I’d like to introduce a new term: Rekab
Street. That’s Baker Street spelled backwards, and it represents the
opposite of Sherlock Holmes’ approach: rather than notice the anomalies
and detect evidence of criminal or shameful activity that people have
deliberately tried to conceal, residents of Rekab Street systematically
ignore any clues that violate the expectations/demands of their
preconceived narrative, sweeping aside the anomalies and highlighting
precisely what has been created to mislead. It is, in a sense, a process
of stupefaction.
Rekab Street exists in many fields.
In a sense, Thomas Kuhn’s book, The Structure of Scientific Revolutions, focuses on the problem, in particular, on the resistance to anomalies that contradict the paradigm. He cites a study by Bruner and Postman
about how the resistance to anomalies that violate expectations can be
so strong that people can literally not see that a deck has some playing
cards with red spades and black hearts. The authors note the psychological discomfort felt by people confronting these anomalies (which their minds literally do not want to see).
In my own chosen field of medieval history,
I have found precisely this kind of resistance. My early (and now
current) work focused on a substantial trail of evidence indicating that
for over half a millennium, Latin Christians had been tracking the
advent of the year 6000 from the Creation (at which point the millennial
kingdom would begin), but that as the date approached, the clergy (our
unique source for documentation) dropped the dating system and adopted
another that pushed off the apocalyptic date. Among the many events of
note that coincided with the advent of these disappeared dates was the
coronation of Charlemagne, held on the first day of the year 6000
according to the most widely accepted count, but dated by observers as
AD 801.
I argued this “silence,” on something so critical reflected not
indifference, but deep anxiety. Like Conan Doyle’s “Silver Blaze,” the
main clue was the dog who did not bark. In response, I found
that medievalists clung to their view of Charlemagne as someone with his
feet firmly planted on the ground, who would never be moved by such
silliness. As a result they handled the evidence in ways that resembled
the work of clean-up and construction crews rather than that of detectives and archeologists.

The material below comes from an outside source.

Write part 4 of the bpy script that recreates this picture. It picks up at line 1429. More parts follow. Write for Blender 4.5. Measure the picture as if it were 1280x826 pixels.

Since 2000, the reigning approach for understanding the Middle East
conflict between Israel and her neighbors has focused narrowly on the
what’s called the “Israeli-Palestinian conflict.” The resulting (or
founding) paradigm for such an approach is what I’ve called either PCP
1 (politically-correct paradigm) or PCP 2 (post-colonial paradigm). In
both cases, the framing conceit is the Israeli Goliath and the
Palestinian David. And so powerful is the underdogma
that governs this view that all evidence to the contrary gets swept
aside. So insistent are the demands to support the underdog, that the
cost of ignoring empirical reality seem a small price to pay.
What results, is a process of determined, deliberate stupefaction, in which we must inhabit Rekab Street, we must ignore critical evidence, bow down to ghoulish idols, literally render ourselves stupid. We must not talk about honor-shame culture much less adopt a paradigmatic view that privileges such concerns in understanding the Arab/Muslim hatred of an independent Jewish state in Dar al Islam. We should not discuss Islam’s triumphalist obsession with dominating and humiliating non-believers. We cannot discuss anti-Semitism or the Holocaust without equating it with Islamophobia, lest we offend people we might identify as agents of a new blood-dimmed tide. We cannot discuss the repeated evidence that our humanity is being systematically abused to benefit people who literally embody everything that we progressive, democratically-minded people abhor.
And as a result, we are fully misinformed by our media and our academics, who think that “attacking the most powerful” is a sign of courage regardless of who’s right, who prefer to preen about their moral superiority even at the direct cost of empowering those who hold their morality in contempt, who attack their critics savagely even as they embrace their enemies; who can’t tell parody from reality because the procrustean beds they impose on the evidence have led them to invert empirical reality.
Thus babies killed by Hamas become the occasion of cries for sympathy for Gazans assaulted by Israel. And terrorists who disguise themselves as journalists become the occasion for accusing Israel of deliberately killing journalists. An army which undergoes a disastrous defeat, gets handed laurels of victory
for their performance. The world’s army with (by far) the best record
when it comes to reducing civilian casualties on the other side in urban
warfare get’s painted at the world’s most brutal army.
The inhabitants of Rekab Street cannot break step with the parade of the Emperor’s New Clothes.
Of course were this merely a children’s tale for adults, the tailors
merely financial tricksters, the emperor merely vain, and the court
merely foolish and frightened of losing face, it might be
alright (don’t want to impose too high standards here). But when the
tailors are malevolent agents of a ruthless cognitive war of aggression,
the new clothes are icons of hatred
designed to arouse genocidal fury against the very people witnessing
the parade, and the court is aggressively dishonest, it’s another story.
Something like the opposite of harmless. If we survive this challenge,
there will be an entire field of scholarly research into the tendencies of intellectuals to commit civilizational suicide.